Public exams are over. Speaking to an eighteen year old who
had sat his last exam this week, he shared his feelings of relief but also
worry. He was already thinking about results day; wondering if he could have
done more, if he had failed.
I have experienced my own failure this week. The knowledge
that nothing had really changed as a result was not as comforting as it should
have been. There’s a horrible feeling that comes with failure, that sense of
stupidity, of being a fool for thinking you could do better or even for trying
in the first place. The feelings triggered memories of failing my driving test
(a number of times) and the disappointment I felt seeing my A level results.
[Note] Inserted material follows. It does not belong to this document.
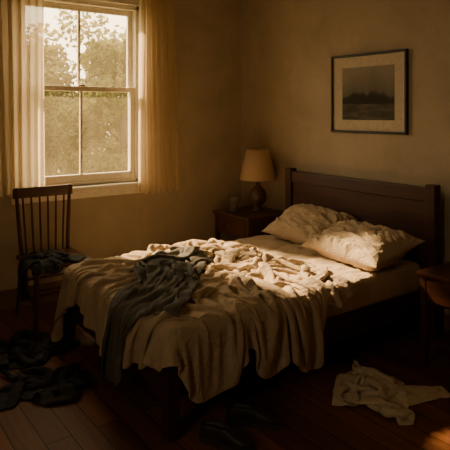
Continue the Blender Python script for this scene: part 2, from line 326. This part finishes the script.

Neither of which has prevented me from doing anything I wanted to. Those small
feelings of defeat this week evoked strong feelings of inadequacy.
It is easy to find motivational quotations to help move on
from failure. As a teacher it was fairly regular practise to educate pupils in
the short comings of other ‘Greats’ in order to inspire and comfort. Examples
like ‘I have not failed 10,000 times. I’ve successfully found 10,000 ways
that will work.’ (Thomas Edison)
In order to adopt a positive perspective one must first
acknowledge the distortions that failure often brings. Guy Winch, a
psychologist, thinks that it is time that we close the gap between our physical
and mental health. He makes the point that we spend more time taking care of
our teeth than our minds.
When we experience emotional pain like rejection, failure
and loneliness we are likely to go into our default setting, which for most of
us is a negative place. We start to re-live past hurts and somehow convince
ourselves that this current hurt is no surprise; we probably deserve it. Our
inner voice is often so negative, if we spoke out loud those thoughts to a
friend, they would be shocked. We are mean, hurtful and rude to ourselves in a
way we would never be to a friend. One step towards emotional health is
speaking to yourself with compassion. Take a step back and see yourself as a
friend you care about, what would you say to them?
Another common response to emotional pain is rumination –
going over and over the situation and dwelling on the consequences and
feelings. This can easily spiral downwards and out of control. It is
effectively like having a fall and cutting your knee, only to get a knife and
start stabbing at it. We would never do this to a physical wound, why do we do
it with our emotional ones? Distraction is one way of dealing with over-thinking.
Guy Winch reckons just two minutes of distraction is enough but we have to keep
making that choice when the negative thoughts come to do something distracting.
It takes time and practise.
A quotation that I have found helpful this week is: ‘Failure
is an event, not a person. Yesterday ended last night.’ (Zig Ziglar) It has
been helpful to separate myself from the process and to acknowledge that event
was in the past. Today is a new day, with new opportunities and challenges.